SET EXERCISE: From the records, pick out and copy each line containing "script".

EXERCISE INPUTS:
>>
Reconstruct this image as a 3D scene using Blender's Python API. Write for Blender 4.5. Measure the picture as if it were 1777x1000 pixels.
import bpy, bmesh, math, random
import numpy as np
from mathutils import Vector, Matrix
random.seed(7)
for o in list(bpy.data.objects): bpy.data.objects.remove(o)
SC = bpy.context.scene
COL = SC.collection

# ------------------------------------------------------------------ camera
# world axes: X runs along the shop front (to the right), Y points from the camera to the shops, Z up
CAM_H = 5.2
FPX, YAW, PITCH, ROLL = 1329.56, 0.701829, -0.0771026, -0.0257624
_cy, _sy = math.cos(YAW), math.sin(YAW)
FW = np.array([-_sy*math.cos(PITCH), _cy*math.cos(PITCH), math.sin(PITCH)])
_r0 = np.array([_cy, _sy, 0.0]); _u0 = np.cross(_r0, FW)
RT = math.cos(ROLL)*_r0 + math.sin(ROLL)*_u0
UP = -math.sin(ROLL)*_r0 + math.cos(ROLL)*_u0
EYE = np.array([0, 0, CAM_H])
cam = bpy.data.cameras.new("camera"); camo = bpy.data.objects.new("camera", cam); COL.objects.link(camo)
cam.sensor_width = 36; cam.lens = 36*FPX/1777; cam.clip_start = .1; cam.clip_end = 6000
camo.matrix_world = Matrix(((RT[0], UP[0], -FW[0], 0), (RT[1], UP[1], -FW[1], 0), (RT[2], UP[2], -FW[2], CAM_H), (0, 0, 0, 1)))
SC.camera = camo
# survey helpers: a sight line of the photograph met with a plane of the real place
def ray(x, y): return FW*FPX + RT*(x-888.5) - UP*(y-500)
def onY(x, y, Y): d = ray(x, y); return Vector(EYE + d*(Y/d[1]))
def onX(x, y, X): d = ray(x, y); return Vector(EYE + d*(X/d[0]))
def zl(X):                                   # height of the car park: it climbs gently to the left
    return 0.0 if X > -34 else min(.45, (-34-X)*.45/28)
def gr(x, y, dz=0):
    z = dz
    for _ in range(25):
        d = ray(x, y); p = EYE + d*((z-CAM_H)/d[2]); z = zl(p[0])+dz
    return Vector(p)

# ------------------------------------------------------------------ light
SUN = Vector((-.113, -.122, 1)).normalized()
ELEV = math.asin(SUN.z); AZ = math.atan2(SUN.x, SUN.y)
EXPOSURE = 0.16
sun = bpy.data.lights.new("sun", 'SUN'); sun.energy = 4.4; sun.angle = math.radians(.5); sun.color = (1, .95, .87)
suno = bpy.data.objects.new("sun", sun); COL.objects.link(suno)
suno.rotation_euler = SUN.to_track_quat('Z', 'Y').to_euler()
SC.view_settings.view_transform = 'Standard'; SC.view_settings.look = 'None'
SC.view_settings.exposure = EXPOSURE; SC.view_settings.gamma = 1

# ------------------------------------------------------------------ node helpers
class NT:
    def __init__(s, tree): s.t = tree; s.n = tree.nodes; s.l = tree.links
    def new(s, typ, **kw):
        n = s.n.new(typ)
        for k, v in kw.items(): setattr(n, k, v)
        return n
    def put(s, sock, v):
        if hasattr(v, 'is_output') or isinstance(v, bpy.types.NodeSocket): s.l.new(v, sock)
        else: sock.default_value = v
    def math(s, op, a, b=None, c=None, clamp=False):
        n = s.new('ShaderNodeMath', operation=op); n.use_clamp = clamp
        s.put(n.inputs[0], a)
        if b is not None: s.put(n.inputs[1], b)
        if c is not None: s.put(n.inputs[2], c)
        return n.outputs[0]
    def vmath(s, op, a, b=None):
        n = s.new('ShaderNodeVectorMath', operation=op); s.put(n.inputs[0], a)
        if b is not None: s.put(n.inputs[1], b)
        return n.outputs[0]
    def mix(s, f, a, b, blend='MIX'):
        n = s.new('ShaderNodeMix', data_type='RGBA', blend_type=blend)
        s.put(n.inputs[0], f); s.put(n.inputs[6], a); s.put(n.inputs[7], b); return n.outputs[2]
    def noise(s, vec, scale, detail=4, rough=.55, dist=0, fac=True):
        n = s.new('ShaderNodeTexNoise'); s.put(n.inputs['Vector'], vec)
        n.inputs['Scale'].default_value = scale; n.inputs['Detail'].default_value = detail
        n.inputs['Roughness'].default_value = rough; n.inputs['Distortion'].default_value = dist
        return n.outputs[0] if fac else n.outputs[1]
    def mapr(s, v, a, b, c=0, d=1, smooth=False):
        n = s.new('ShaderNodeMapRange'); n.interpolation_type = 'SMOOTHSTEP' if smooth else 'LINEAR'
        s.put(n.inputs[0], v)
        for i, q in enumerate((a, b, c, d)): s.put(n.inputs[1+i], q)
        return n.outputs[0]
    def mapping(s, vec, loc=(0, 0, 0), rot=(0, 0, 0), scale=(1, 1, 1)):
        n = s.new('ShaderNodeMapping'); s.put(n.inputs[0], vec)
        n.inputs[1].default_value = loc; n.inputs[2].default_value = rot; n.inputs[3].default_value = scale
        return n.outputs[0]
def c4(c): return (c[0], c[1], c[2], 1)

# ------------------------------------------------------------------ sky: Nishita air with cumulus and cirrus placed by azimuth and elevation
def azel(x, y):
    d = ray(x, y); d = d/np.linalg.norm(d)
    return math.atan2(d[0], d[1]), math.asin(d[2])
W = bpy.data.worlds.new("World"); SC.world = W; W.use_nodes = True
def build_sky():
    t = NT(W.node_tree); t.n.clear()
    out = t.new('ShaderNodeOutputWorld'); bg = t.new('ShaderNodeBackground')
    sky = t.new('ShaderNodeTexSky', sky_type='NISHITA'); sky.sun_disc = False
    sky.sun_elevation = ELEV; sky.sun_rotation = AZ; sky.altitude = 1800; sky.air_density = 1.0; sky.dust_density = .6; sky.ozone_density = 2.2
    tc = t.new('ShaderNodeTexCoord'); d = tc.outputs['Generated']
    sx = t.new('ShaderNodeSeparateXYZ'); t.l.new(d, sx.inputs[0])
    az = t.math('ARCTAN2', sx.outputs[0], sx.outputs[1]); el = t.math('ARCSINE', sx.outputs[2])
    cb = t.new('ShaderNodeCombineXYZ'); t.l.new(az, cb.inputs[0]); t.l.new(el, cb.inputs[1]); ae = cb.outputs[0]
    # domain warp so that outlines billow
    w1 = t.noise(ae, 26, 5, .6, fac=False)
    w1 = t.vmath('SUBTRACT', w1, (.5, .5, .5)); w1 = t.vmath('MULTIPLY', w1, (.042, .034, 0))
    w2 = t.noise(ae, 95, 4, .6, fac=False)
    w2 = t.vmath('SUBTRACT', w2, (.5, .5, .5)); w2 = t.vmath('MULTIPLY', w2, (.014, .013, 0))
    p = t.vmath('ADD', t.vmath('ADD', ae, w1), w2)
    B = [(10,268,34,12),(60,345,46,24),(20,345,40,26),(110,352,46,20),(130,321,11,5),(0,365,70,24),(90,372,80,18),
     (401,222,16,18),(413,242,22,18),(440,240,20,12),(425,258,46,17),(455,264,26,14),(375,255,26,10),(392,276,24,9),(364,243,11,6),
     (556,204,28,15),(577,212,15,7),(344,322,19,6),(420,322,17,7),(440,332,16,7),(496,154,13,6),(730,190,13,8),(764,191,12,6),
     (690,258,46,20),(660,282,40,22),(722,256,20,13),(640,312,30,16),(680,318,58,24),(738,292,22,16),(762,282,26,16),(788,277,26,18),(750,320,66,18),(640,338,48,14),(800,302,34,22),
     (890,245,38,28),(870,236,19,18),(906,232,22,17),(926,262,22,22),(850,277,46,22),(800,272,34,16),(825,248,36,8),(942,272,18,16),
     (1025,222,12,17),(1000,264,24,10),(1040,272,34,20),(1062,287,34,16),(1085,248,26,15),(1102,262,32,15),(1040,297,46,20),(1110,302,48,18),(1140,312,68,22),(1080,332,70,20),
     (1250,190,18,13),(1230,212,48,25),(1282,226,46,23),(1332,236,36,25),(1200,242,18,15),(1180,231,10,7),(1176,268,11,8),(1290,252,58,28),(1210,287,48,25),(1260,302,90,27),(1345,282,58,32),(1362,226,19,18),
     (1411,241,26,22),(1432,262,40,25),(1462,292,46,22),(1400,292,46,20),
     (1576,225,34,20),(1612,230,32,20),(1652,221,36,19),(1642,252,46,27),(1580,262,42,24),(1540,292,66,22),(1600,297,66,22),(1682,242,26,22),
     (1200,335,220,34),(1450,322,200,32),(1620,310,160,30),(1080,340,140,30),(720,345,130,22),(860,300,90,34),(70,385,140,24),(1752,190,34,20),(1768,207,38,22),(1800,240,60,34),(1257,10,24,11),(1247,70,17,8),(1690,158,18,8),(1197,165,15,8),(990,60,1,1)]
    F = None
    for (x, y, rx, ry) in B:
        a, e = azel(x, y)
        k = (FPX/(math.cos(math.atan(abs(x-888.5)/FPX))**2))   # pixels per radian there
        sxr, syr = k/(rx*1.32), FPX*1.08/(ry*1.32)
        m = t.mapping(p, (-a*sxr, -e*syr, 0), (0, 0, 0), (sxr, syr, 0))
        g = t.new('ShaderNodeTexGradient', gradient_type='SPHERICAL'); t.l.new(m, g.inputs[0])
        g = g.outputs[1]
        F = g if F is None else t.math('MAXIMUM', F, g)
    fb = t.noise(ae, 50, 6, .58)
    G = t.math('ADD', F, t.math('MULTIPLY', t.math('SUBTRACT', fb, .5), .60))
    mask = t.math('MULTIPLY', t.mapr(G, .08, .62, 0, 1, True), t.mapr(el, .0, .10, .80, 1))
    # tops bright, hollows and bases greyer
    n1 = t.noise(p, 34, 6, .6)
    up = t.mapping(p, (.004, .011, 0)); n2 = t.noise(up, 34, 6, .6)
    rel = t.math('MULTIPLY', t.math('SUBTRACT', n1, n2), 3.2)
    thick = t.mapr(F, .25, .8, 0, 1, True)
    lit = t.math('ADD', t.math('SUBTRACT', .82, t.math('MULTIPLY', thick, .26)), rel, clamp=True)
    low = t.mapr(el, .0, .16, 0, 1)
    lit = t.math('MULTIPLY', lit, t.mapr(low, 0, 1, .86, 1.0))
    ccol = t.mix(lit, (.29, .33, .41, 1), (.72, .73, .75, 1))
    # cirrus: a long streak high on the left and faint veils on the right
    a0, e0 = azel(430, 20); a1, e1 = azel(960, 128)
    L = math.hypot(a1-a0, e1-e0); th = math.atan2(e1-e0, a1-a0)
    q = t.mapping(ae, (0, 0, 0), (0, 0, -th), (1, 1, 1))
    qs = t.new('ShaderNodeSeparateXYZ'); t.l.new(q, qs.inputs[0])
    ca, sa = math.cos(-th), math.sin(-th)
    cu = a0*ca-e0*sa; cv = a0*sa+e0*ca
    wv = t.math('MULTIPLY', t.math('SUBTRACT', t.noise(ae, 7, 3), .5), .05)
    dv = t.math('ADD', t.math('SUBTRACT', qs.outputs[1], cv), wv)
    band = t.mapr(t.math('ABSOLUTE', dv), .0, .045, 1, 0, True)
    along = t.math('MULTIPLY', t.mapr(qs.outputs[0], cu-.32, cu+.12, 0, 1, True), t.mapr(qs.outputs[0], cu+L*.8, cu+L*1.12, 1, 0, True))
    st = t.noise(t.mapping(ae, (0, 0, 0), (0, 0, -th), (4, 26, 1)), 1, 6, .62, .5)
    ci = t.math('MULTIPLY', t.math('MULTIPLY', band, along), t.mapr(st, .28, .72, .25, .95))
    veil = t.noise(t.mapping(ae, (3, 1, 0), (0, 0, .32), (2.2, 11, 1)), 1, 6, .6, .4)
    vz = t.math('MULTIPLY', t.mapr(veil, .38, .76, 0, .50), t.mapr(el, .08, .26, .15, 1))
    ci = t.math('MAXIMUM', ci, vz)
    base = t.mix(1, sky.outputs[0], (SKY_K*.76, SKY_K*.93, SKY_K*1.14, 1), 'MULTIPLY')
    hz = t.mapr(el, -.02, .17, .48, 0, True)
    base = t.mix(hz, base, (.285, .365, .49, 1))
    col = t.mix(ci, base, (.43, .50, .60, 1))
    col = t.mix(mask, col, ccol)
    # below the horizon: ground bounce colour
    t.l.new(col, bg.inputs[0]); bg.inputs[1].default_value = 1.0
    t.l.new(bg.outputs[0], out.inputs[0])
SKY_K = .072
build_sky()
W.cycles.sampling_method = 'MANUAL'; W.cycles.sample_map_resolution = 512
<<
>>
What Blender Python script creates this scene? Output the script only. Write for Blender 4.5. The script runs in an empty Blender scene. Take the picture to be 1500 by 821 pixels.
<<
>>
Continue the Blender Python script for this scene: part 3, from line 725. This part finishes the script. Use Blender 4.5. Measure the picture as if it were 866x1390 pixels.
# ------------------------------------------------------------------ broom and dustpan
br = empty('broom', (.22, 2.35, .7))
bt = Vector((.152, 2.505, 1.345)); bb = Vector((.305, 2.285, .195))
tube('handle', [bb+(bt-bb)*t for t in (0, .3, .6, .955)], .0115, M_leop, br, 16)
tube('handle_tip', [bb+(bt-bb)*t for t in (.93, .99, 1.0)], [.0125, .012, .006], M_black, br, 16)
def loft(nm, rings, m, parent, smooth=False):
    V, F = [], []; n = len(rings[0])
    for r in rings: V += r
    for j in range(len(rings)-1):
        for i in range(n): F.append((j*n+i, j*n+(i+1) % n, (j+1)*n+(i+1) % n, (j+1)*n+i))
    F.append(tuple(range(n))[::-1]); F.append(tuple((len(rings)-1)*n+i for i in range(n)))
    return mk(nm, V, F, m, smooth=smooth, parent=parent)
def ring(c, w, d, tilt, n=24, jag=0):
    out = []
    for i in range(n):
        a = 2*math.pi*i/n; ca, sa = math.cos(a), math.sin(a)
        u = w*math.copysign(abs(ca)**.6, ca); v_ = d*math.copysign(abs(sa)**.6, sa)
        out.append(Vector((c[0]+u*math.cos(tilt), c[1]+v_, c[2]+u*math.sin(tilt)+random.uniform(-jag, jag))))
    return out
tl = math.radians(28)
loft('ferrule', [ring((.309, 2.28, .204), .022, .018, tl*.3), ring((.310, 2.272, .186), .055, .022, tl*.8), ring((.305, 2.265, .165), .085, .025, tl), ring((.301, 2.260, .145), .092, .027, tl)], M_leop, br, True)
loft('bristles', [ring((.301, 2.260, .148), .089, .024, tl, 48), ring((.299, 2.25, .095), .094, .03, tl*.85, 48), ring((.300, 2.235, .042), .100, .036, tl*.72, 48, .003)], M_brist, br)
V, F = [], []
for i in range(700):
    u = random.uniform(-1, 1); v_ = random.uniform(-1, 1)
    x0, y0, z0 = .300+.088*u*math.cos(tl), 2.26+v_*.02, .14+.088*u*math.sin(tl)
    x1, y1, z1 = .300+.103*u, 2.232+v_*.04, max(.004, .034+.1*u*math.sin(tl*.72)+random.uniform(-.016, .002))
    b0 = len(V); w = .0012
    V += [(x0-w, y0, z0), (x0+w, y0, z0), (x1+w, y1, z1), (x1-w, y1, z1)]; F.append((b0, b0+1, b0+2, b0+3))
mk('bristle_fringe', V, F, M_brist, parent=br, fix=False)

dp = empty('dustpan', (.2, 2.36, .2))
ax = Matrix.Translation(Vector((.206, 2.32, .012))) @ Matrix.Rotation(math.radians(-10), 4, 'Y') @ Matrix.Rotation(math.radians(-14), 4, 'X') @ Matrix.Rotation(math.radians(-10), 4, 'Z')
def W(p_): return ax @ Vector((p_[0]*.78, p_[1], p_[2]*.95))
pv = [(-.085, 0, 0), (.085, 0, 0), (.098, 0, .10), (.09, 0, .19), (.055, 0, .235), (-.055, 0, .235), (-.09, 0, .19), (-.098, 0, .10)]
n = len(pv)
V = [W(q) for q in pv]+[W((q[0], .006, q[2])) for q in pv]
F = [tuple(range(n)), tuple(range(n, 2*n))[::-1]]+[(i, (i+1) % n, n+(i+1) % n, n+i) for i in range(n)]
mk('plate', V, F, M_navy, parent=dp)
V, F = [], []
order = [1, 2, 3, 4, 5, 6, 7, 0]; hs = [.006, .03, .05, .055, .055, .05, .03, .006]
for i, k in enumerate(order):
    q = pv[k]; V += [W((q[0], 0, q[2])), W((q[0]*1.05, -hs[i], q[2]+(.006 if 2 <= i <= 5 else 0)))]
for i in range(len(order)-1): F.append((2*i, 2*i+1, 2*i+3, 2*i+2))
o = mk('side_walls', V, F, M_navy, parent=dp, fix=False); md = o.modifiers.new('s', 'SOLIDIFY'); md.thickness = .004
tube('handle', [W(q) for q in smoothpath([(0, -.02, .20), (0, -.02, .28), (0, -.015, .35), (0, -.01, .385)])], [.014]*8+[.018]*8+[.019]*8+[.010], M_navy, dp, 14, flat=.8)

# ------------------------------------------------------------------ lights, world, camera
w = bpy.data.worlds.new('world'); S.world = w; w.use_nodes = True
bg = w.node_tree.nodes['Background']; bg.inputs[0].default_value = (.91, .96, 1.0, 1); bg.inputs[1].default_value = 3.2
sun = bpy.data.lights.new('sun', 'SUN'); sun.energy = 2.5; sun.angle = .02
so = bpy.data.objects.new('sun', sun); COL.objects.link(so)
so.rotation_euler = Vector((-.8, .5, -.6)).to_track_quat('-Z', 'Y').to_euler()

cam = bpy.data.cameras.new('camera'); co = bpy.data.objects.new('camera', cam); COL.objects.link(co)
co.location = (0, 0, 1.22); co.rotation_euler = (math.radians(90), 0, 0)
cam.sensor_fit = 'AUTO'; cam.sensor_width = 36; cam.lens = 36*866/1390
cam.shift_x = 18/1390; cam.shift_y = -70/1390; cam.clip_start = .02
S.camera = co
<<
ANSWER TO THIS EXERCISE:
What Blender Python script creates this scene? Output the script only. Write for Blender 4.5. The script runs in an empty Blender scene. Take the picture to be 1500 by 821 pixels.
Continue the Blender Python script for this scene: part 3, from line 725. This part finishes the script. Use Blender 4.5. Measure the picture as if it were 866x1390 pixels.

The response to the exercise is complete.